In today’s increasingly digital world, businesses are met with the challenge of streamlining data across the organization to ensure information is available to every line of business. As they come to embrace digital transformation, they are acknowledging that integration is the key to success.

Integration simplifies and streamlines the IT enterprise – stitching together different, often siloed, systems so that the data contained in each becomes part of a larger, more comprehensive system that offers “one version of the truth.” But while integration is designed to move data throughout the enterprise quickly and efficiently, it is not designed to fix bad data. If data quality suffers, integration becomes complicit in the distribution of bad data.

Corporate data grows at a rate of about 40 percent per year. With this year-over-year increase in information, the smallest abnormality – be it duplicate data, conflicting data, incomplete data or invalid data – can wreak havoc on the bottom line. According to Gartner, organizations lose on average $14.2 million annually due to poor quality data. Minor inconsistencies quickly add up, negatively impacting customer satisfaction and resulting in loss to a competitive service or product.
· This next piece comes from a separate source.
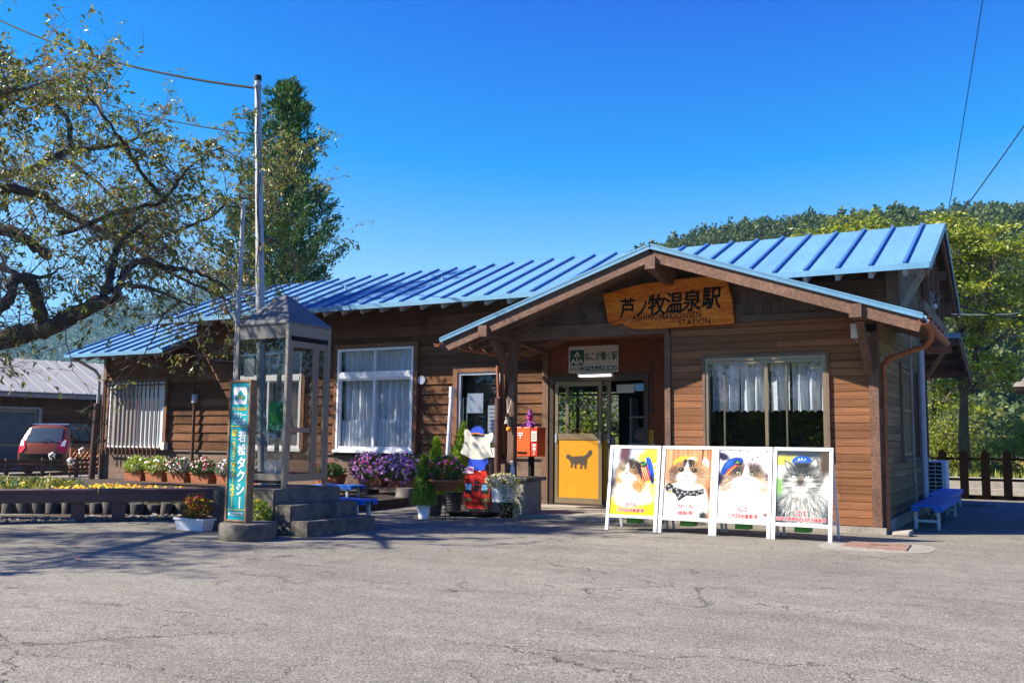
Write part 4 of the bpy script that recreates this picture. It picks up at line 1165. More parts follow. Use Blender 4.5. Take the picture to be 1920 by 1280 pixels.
def poster_sakura():
    c = Canvas(base=(250, 214, 40), seed=3)
    c.blob(0.10, 0.25, 0.5, 0.75, (232, 244, 252), 0.9); c.blob(0.52, 0.12, 0.22, 0.25, (190, 214, 240), 0.8)
    c.blob(0.27, 0.10, 0.12, 0.28, (92, 58, 66), 0.7, 8); c.blob(0.85, 0.12, 0.3, 0.12, (255, 228, 60), 0.5, -20)
    for k in range(5): c.blob(0.9, 0.35+0.13*k, 0.25, 0.03, (255, 246, 200), 0.8, -18)
    c.blob(0.10, 0.74, 0.20, 0.34, (120, 122, 128), 0.6); c.blob(0.05, 0.86, 0.12, 0.18, (64, 54, 52), 0.8)
    c.blob(0.5, 1.24, 0.8, 0.25, (246, 196, 12), 0.5)
    for k in range(4): c.line((0.0, 1.16+.05*k), (0.9, 1.30+.04*k), 0.012, (226, 168, 0), 0.35)
    c.blob(0.80, 0.96, 0.24, 0.22, (236, 190, 100), 0.7); c.blob(0.45, 0.92, 0.40, 0.32, (255, 250, 240), 0.4); c.blob(0.34, 1.14, 0.24, 0.10, (255, 248, 234), 0.6); c.blob(0.78, 1.06, 0.18, 0.12, (250, 238, 208), 0.6)
    c.coat(0.45, 0.95, 0.42, 0.28, 900, 0.07, (0.4, 0.5), 0.05)
    c.blob(0.38, 0.46, 0.25, 0.22, (150, 122, 88), 0.35, -8); c.blob(0.58, 0.66, 0.15, 0.24, (206, 130, 52), 0.6, -25); c.blob(0.20, 0.62, 0.10, 0.13, (196, 146, 78), 0.8)
    c.blob(0.40, 0.32, 0.13, 0.09, (54, 44, 40), 0.9); c.blob(0.55, 0.44, 0.10, 0.14, (120, 84, 50), 0.9)
    for x0, y0, x1, y1 in ((0.30, 0.36, 0.33, 0.27), (0.35, 0.38, 0.38, 0.27), (0.43, 0.38, 0.47, 0.29), (0.49, 0.40, 0.54, 0.33)): c.line((x0, y0), (x1, y1), 0.013, (30, 24, 22), 0.75)
    c.coat(0.40, 0.44, 0.27, 0.22, 900, 0.05, (0.34, 0.58), 0.30)
    c.blob(0.335, 0.42, 0.045, 0.12, (252, 240, 226), 0.7, 6); c.blob(0.31, 0.575, 0.14, 0.085, (255, 248, 240), 0.6); c.blob(0.38, 0.63, 0.17, 0.085, (255, 250, 244), 0.6)
    c.coat(0.60, 0.72, 0.14, 0.22, 500, 0.08, (0.38, 0.4), 0.32); c.fur(0.60, 0.74, 0.12, 0.2, [(70, 44, 28), (250, 220, 160)], 90, 0.09, (0.38, 0.4), 0.4)
    c.soften(0.5)
    c.eye(0.255, 0.44, 0.032, (168, 168, 120), -14, 0.4, side=1); c.eye(0.465, 0.445, 0.036, (168, 168, 120), 12, 0.4, side=-1)
    c.blob(0.335, 0.525, 0.026, 0.016, (60, 40, 38), 0.6); c.blob(0.335, 0.545, 0.024, 0.014, (220, 150, 140), 0.6); c.line((0.33, 0.56), (0.315, 0.60), 0.005, (140, 90, 80), 0.8); c.line((0.315, 0.60), (0.39, 0.615), 0.005, (150, 96, 86), 0.7); c.line((0.315, 0.60), (0.27, 0.595), 0.005, (150, 96, 86), 0.7); c.blob(0.33, 0.64, 0.06, 0.02, (236, 220, 206), 0.9)
    c.poly([(0.50,0.27),(0.64,0.31),(0.70,0.66),(0.60,0.52)], (22, 22, 34))
    c.poly([(0.62,0.31),(0.77,0.31),(0.90,0.66),(0.73,0.70)], (196, 40, 34))
    for k in range(3): c.line((0.665+0.04*k, 0.40), (0.765+0.045*k, 0.68), 0.012, (250, 214, 150), 0.9)
    c.poly([(0.745,0.20),(0.80,0.165),(0.86,0.22),(0.92,0.38),(0.96,0.56),(0.95,0.70),(0.91,0.745),(0.86,0.56),(0.79,0.36)], (8, 74, 206)); c.blob(0.91, 0.64, 0.04, 0.10, (14, 22, 70), 0.9, -15); c.line((0.80, 0.19), (0.92, 0.48), 0.012, (50, 120, 236), 0.6)
    c.blob(0.695, 0.33, 0.08, 0.065, (18, 24, 22), 0.25); c.blob(0.72, 0.315, 0.035, 0.032, (44, 150, 78), 0.5); c.line((0.65, 0.34), (0.70, 0.37), 0.008, (216, 190, 90), 0.9); c.line((0.65, 0.31), (0.68, 0.36), 0.007, (216, 190, 90), 0.9)
    c.whiskers(0.25, 0.56, -1, 4, 0.22); c.whiskers(0.45, 0.59, 1, 5, 0.22)
    for k in range(4): c.line((0.24+.02*k, 0.40), (0.12+.035*k, 0.20), 0.003, (250, 246, 240), 0.7)
    return c, [('さくら', 0.47, 1.195, 0.25, 0.075), ('三代目名誉駅長', 0.47, 1.31, 0.62, 0.072)]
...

For instance:

  • Two or more identical records can result in the misrepresentation of inventory counts, duplication of shipments or unnecessary invoicing;
  • When two sets of data contradict one another, or there are the same records with differing values, it causes a conflict within system operations. A company name with different addresses recorded can cause deliveries to the wrong location or customers to receive the wrong products;
  • Incomplete data can cause payroll not to be processed because of missing a social security number, or mean that a retailer, for instance, is unable to identify a loyal customer;
  • And invalid data, or information not conforming to standardization, can cause miscommunication. This can be as simple as a customer’s ZIP code containing four digits, instead of the requisite five – a simple typo that may mean that they don’t receive a product they order.

All these examples point to the fact that poor data quality will undermine and undo many of the advantages integration provides. Rather than enacting an integration strategy that unintentionally furthers this damage, businesses should first focus on getting the data right. So, how can they do this? The answer – a master data management (MDM) system.

MDM is all about improving organizational data quality by consolidating disparate data from multiple enterprise applications. By merging and matching different representations of the same customer record, MDM creates a “gold copy.” In this process, customer addresses are cleansed and standardized, missing or incomplete attributes are reconciled and provided, and customer names are synchronized with locations. By understanding which particular customer system is the most trusted source for a given data attribute – such as ZIP codes, addresses and tax IDs – MDM can execute a series of business rules and algorithms in order to create that highly coveted single version of truth integration strives to achieve.

MDM provides businesses with data quality, data governance and security, and is increasingly viewed as a baseline requirement for any successful process improvement initiative. MDM provides superior data so the business’s integration is successful. And the benefits to successfully implementing MDM and integration come by way of saved costs and increased productivity. Superior data enables organizations throughout the enterprise to thrive as the amount of business data continues to grow and the digital transformation fulling takes shape.